Anybody who has ever gotten a solicitation letter from the World Wildlife Foundation, or the Nature Conservancy, or the Sierra Club, or any of the many other related conservation organizations, is familiar with the awed and reverent tones often used to describe the natural environment. A good portion of the literature characterizes nature as the most precious gift in the world, as if polar bears and baby seals, as if penguins and prairie dogs, snail darters and spotted owls, were the very kin of Bambi.

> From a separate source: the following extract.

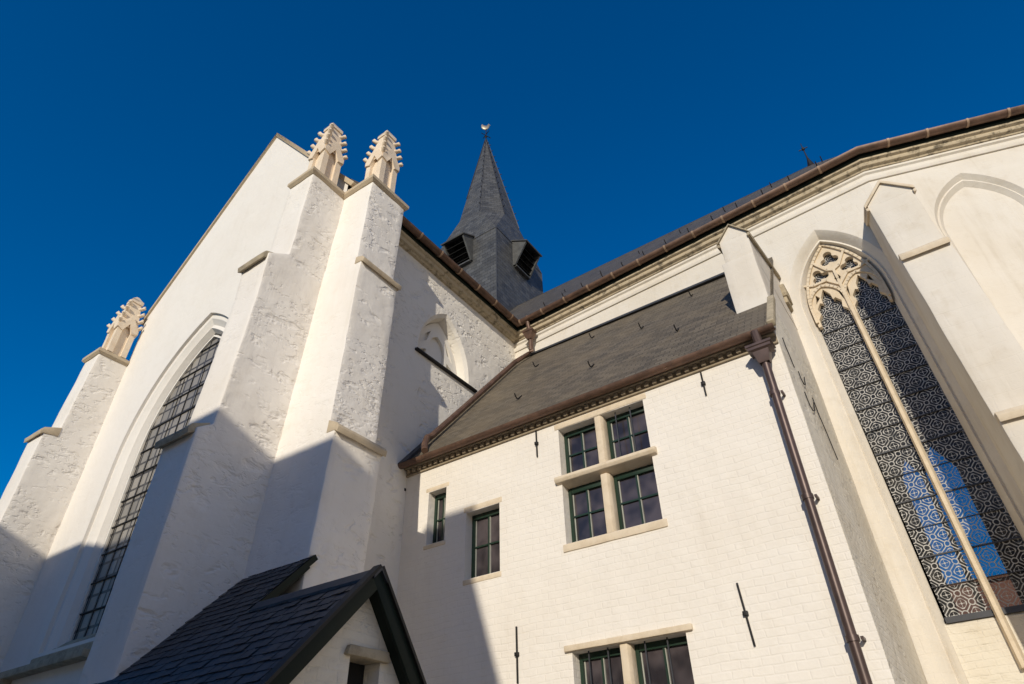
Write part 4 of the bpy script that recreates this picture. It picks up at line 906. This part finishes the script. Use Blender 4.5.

Anybody who has ever hunched in the corner of a bookstore, sipping coffee underneath a silvery Ansel Adams print, will recognize the same sentiment.  They know, deep down, the amount of ink that the luminaries of environmentalism—authors, politicians, business owners, park rangers, outdoor enthusiasts, and filmmakers—have spilled seeking to demonstrate how superb and fantastic nature is, how beautiful it is, presumably to persuade others that there is magic there.  Thoreau’s Walden, Leopold’s Sand County Almanac, as well as work by Ralph Waldo Emerson, John Muir, Thomas Berry, Annie Dillard, Diane Ackerman, James Lovelock, and John McPhee, among many others, all carry strains of this romanticism.  Even Joyce Kilmer’s famous poem begins “I think that I shall never see a poem as lovely as a tree”—a schmaltzy serenade if there ever was one.

Unfortunately, that’s only half the story.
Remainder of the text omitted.